Lindsey Graham just had his cell phone number read on live TV by Donald Trump.
Lindsey Graham just had his cell phone number read on live TV by Donald Trump. Lindsay Graham, Donald Trump / Shutterstock

Confidence is America's favorite perfume, and Donald Trump wears buckets of the stuff. If Trump survived a plane crash in the Alps, he'd be the guy who'd step forward and say "we're going this way," and your choices would be to leave the group or try to hit him over the head with a stick.

Yesterday, Lindsey Graham—a military hawk who has been in the Air Force for 33 years—tried to hit Trump over the head with a stick by calling him a jackass. In response, Trump doxxed him. About an hour ago, during a televised event in South Carolina, Trump read Graham's private cell phone number to the crowd, called him, and then got Graham's voicemail. It's at the 2:07 mark.

That's next-level trolling. That's Alpha-trolling. I mean, right now there is new video of Rand Paul burning and wood-chipping and chainsawing the tax code. Three years ago that would have been seen by some as a transparent plea for attention and by others as a show of alpha badassery. Today, nobody cares because Trump is a walking blowtorch chainsaw wood chipper. Do you even lift, Paul?

Last night Bill O'Reilly brought Trump onto "the Factor" to show Trump that nobody's more Alpha than Papa. O'Reilly framed the discussion as an opportunity for Trump to apologize to America for (1) saying that John McCain wasn't a war hero, and (2) denying that he called John McCain anything less than a war hero. Trump wouldn't do it.

If he did apologize, that would mean O'Reilly was somehow bigger and better and more right than Trump, but how could that be true? Even after O'Reilly admitted that he's buddies with Trump (and that, by extension, he's trying to use his influence over the minds of millions of Americans in order to save Trump's ass in the polls) still Trump maintained that he didn't need to apologize. Trump said that McCain was a war hero more times than he said McCain wasn't a war hero: What doesn't O'Reilly get about that math?

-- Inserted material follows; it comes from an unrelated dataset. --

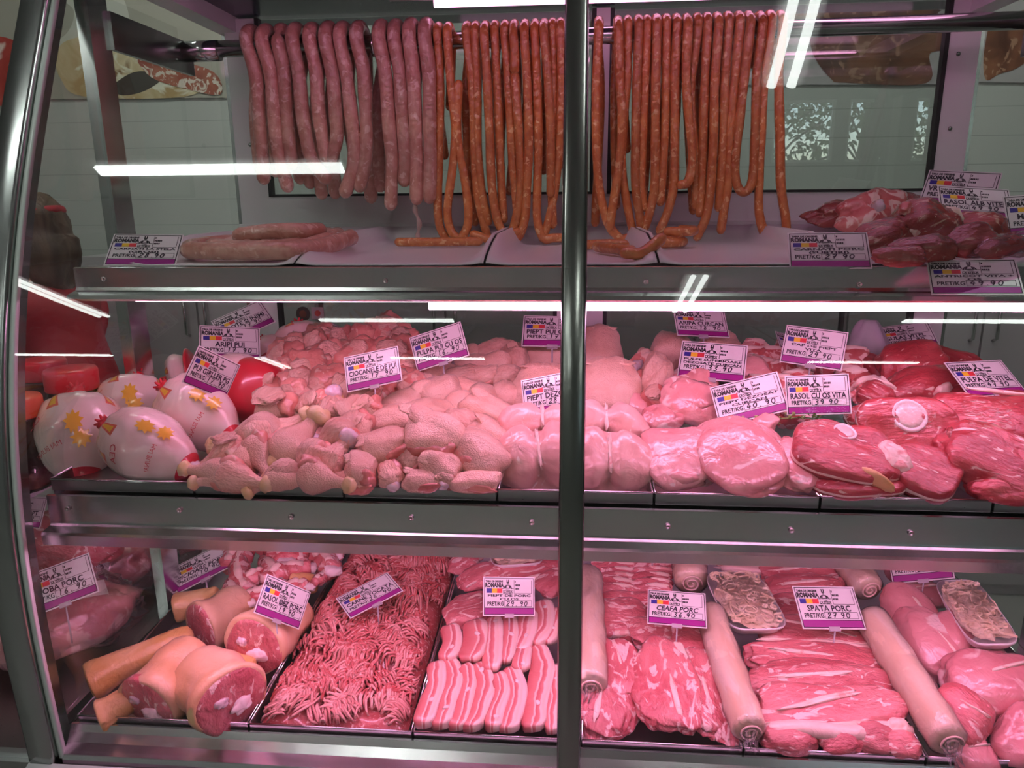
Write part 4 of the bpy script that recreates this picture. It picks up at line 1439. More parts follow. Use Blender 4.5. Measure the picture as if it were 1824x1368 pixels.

And, from his perspective—and the perspective of an American culture that values money and equates it with accomplishment—Trump is right. Apologizing would be akin to admitting failure, and Trump doesn't fail. How could anyone that wealthy have ever failed? Apologizing would mean that Trump exists in a shared reality with other humans. Apologizing would deflate the tension that would kill mere mortals like you or me or other politicians who are beholden to a standard—however low—of respectability. Trump is beyond. All he has to do to stay relevant and participate in the upcoming debates is get in the news and stay there. Not hard to do when you're a 6' 3" rooster who builds golden hotels.

The wonks over at fivethirtyeight keep scratching their heads and wondering why Trump doesn't seem subject to the "discovery, scrutiny, and decline" model that described the course of Herman Cain's and Newt Gingrich's candidacies. What they fail to account for in their fancy graphs is Trump's beyondness. Even Cain and Gingrich played by the rules of the political sandbox. Trump is playing by a different set of rules. He's playing by the rules of the reality TV show, of the pageant. He's seeing the primary campaign as the shallow spectacle that it is, and nobody knows how to put on a shallow spectacle more than the Donald.